Science of the Secular

A nice illustration by the Globe staff
A nice illustration by the Globe staff

Extra! Extra! In the Ideas section of today’s Boston Globe, I’ve got a new article. Read all about it!

RELIGION CAN BE good for more than the soul, a growing number of studies seem to say. Over the past decade, academic research on religiosity has exploded, and with it has come a raft of publications suggesting that spiritual beliefs and practices can add years to life, lower blood pressure, or keep at-risk kids on the straight and narrow.

As sociologists, psychologists, and physicians turn their attention to measuring the effects of religion, often fueled by grant money from private foundations, the results have percolated swiftly through weekend sermons and the popular media. Being nonreligious, one might conclude, looks more and more like a danger to your health.

That’s right. I’ve jumped cheerfully on the religion-and-health bandwagon. But don’t worry, it gets more interesting than that. Beginning in conversations with the sociologist Phil Zuckerman several months ago, I found a pretty wide spread of folks who are actively (1) trying to bring non-religious people into the focus of quantitative sociology and psychology and (2) trying to discredit claims that religion is good for your health. This article focuses mainly on the first group.
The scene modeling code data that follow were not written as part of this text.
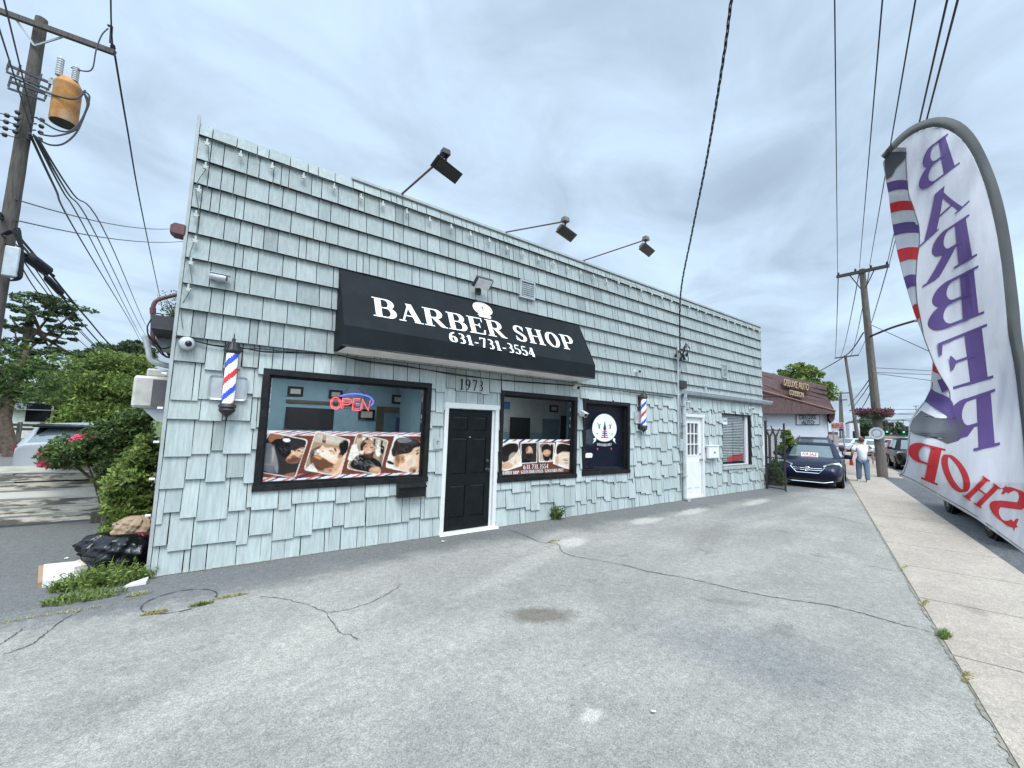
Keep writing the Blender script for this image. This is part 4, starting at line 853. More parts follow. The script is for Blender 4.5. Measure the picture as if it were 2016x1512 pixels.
# ================================================================== AWNING
AX0,AX1,AY=1.37,6.16,FY-.52; z0,zv,z1=2.74,3.01,3.935
aw=thing('awning','long black fabric awning reading BARBER SHOP over the black door','awning',((AX0+AX1)/2,FY,z0))
n=30; mb=MB()
def awp(u,v,l=0):   # u metres from left, v metres up the slope from valance top
    SL=math.hypot(.49,z1-zv); t=v/SL; dy,dz=.49/SL,(z1-zv)/SL
    sag=.012*math.sin(PI*min(1,max(0,t)))*(1-.3*math.cos(u*2.6))
    return (AX0+u,AY+t*.49-l*dz+sag,zv+t*(z1-zv)+l*dy-sag*.4)
SLp=math.hypot(.49,z1-zv)
for i in range(n):
    for j in range(6):
        u0,u1=(AX1-AX0)*i/n,(AX1-AX0)*(i+1)/n; v0,v1=SLp*j/6,SLp*(j+1)/6
        mb.face([awp(u0,v0),awp(u1,v0),awp(u1,v1),awp(u0,v1)])
def vy(u): return AY-.004*math.sin(u*5)
for i in range(n):
    u0,u1=(AX1-AX0)*i/n,(AX1-AX0)*(i+1)/n
    mb.face([(AX0+u0,vy(u0),z0),(AX0+u1,vy(u1),z0),awp(u1,0),awp(u0,0)])
for X in (AX0,AX1): mb.face([(X,AY,z0),(X,AY,zv),(X,FY-.03,z1),(X,FY-.03,z0-.02)])
mb.build('canopy','awning',aw,smooth=True,autos=25)
mb=MB(); rw=[]
for i in range(25):
    u=(AX1-AX0)*i/24; b=.012+.03*math.exp(-((u-.3)/.5)**2); 
    rw.append([(AX0+u+(.08 if i==0 else -.02 if i==24 else 0),AY+.03,z0+.004),(AX0+u,lerp(AY,FY,.5),z0-.025-b),(AX0+u,FY-.05,z0-.03)])
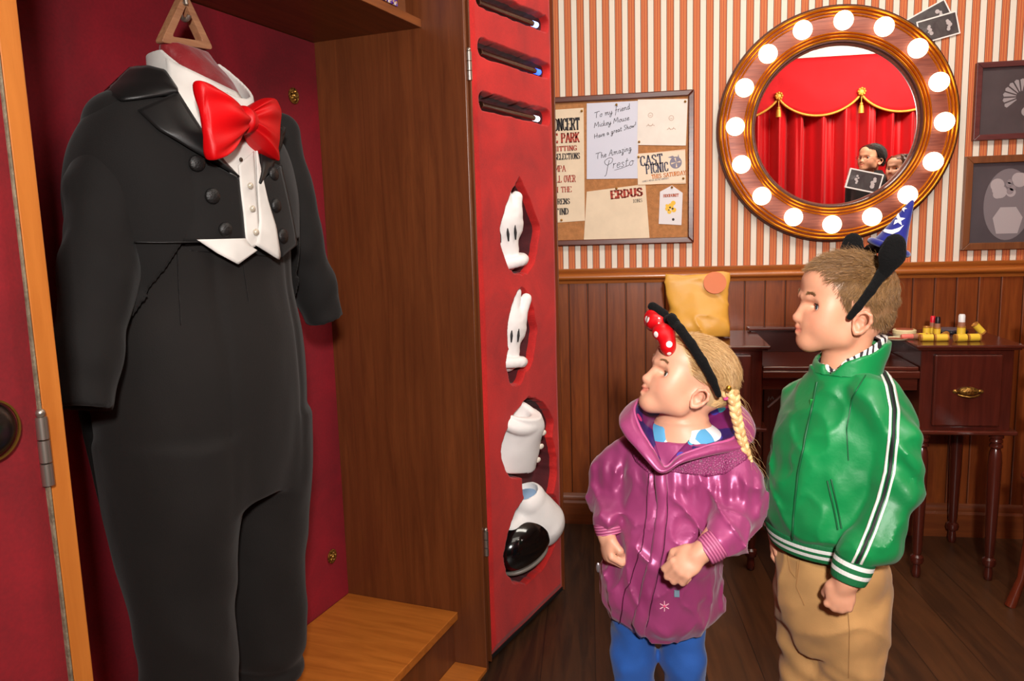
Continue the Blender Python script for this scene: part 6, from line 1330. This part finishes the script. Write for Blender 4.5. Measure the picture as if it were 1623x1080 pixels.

This trend toward the non-religious is a direct reaction to the return of religion to academia in recent years. Here’s a quotation from my interview with the leading sociologist of religion Christian Smith, which I wish had made it into the article:

In the old days, among people at universities, being skeptical or being nonreligious was more taken for granted. So that was a more invisible category. The more religion has had a resurgence, if you think it has, the more being not religious has become interesting.





6 responses to “Science of the Secular”

  1. Nathan,

    I really enjoyed the piece. Thanks again for highlighting the work of my colleagues and I.


  2. Ari Johnson

    Beautiful and provocative piece! I hope that the Globe continues to have such good taste in writers and thinkers.

  3. it is a nonsense that religion helps you overcome your health problems or it somehow prolongs your life or religious people are more happy than non religious people the Scandinavian countries are most happiest in the world and most of people there have abandoned religion by the way richard dawkins would be furious if he reads this.

  4. Jon

    Did you see the “atheists are more intelligent” study the other week? Or rather, if you are more intelligent, you are more likely to be an atheist. So a choice (according to the nonsense data you used): either be an intelligent and unhealthy atheist, or a stupid and healthy believer.

    Of course, it could be that both are nonsense…..

  5. Jon: Yes, I did see that study (see here). My sense is that IQ-based studies are pretty flawed to begin with (see this Malcolm Gladwell piece about IQ and race). They are measuring something, but not necessarily what they claim to measure. I would be much more interested in that finding if it came with a clearer sense of what the IQ test is really measuring—most likely, acculturation, certain kinds of test-taking abilities, etc.